C'est la description du bouclier d'Achille, donnée par Homère dans l'Iliade, qui introduit le livre. Elle illustre à quel point une forme sculptée, close, peut figurer une énumération et servir de référence pour suggérer l'infini. De même, l'énumération verbale, utilisée très tôt dans les textes anciens, est une façon d'évaluer l'indicible : au chant II de L'Iliade, Homère, encore lui, recourt à la liste pour décrire l'immensité de l'armée grecque, en nommant les capitaines et les navires ; la littérature et la peinture reprennent plus tard le modèle homérique, et suggèrent par des artifices narratifs ou plastiques, l'immensité, l'abondance, la profusion, la variété, le pullulement, au-delà des limites du texte ou du tableau. Les contours d'une liste, ne nous y trompons pas, ne sont jamais aussi définis que ceux que semblent lui assigner sa forme, voilà le point de départ donné à la genèse de la liste qui préfigure le vertige annoncé.

Alors qu'il pourrait s'y perdre facilement, un fil d'Ariane conduit pourtant le lecteur dans cette toile finement tissée qui oscille sans cesse, comme il est dit dans la préface, entre une quête du « tout est là » et une autre du « etc.». Il semble bien, tel qu'Umberto Eco nous le raconte, qu'il y ait un avant et un après Moyen Age, pour ce qui concerne la liste en littérature comme dans les arts figuratifs. C'est du goût de déformer né d'une prise de distance avec la logique médiévale, qui perdura jusqu'à la fin de la renaissance, que s'étend à l'âge baroque une nouvelle propension pour l'excès conduisant aux listes par énumération cohérente ou chaotique, dont la littérature moderne et post moderne font depuis si bon usage (Joyce, Borgès, Neruda, Prévert, Calvino, etc.).

L'initiateur de cette poésie de la liste n'est autre que Rabelais, comme le démontre si bien l'auteur se réfèrant et citant largement ses oeuvres les plus connues : "Gargantua" (1532-1534), "Pantagruel" (1532-1534) , "Le Tiers livre" (1546), "Le "Quart Livre" (1552) auxquels font écho les tablées festives de Peter ou Jan Brueghel ou les représentations de "grotesques" du XVIe siècle. le désir de mélanger le monde pour y déceler des rapports inconnus se substitue à celui de vouloir l'ordonner aux fins de le délimiter. L'imagination devient ainsi un nouveau moyen de connaissance qui se poursuit jusqu'à nos jours.
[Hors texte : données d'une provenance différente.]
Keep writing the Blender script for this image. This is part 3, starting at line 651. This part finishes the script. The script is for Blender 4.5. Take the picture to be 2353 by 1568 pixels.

Mais les échanges entre les divers types de listes sont eux-mêmes si inextricables, le contraire serait bien triste et c'est là que l'image du rhizome s' impose par l'idée de prolifération suggèrée, qu'il y a moyen de prendre une liste pour une autre. Dans toute connaissance l'enchevêtrement est de mise. Les listes d'autrefois sont regardées aujourd'hui comme des formes poétiques. On peut sonder la cohérence d'une liste et sombrer dans le chaos ou passer de l'excès du fatras à l'arborescence la plus rigoureuse. Une banale liste de courses, liste fonctionnelle par excellence, prend un tour vertigineux si l'on n'y prend pas garde.

L'inspiration débordante d'Umberto Eco était sans doute nécessaire pour faire ressortir de manière aussi éclatante la capacité des arts figuratifs à entrer dans cette thématique de la liste, loin des sentiers battus de l'esthétique. Là réside, à mon avis, la grande originalité et la grande beauté d'un livre qui peut être lu sans fin. L'iconographie n'apparaît pas ici comme la simple supplétive du texte qu'elle illustre, ou son accessoire secondaire ; elle parle son propre langage et par la place essentielle qu'elle tient, occupant des pages entières à fonds perdu, invite le regard et l'esprit à participer intensément à ce vertige artistique de très haute qualité.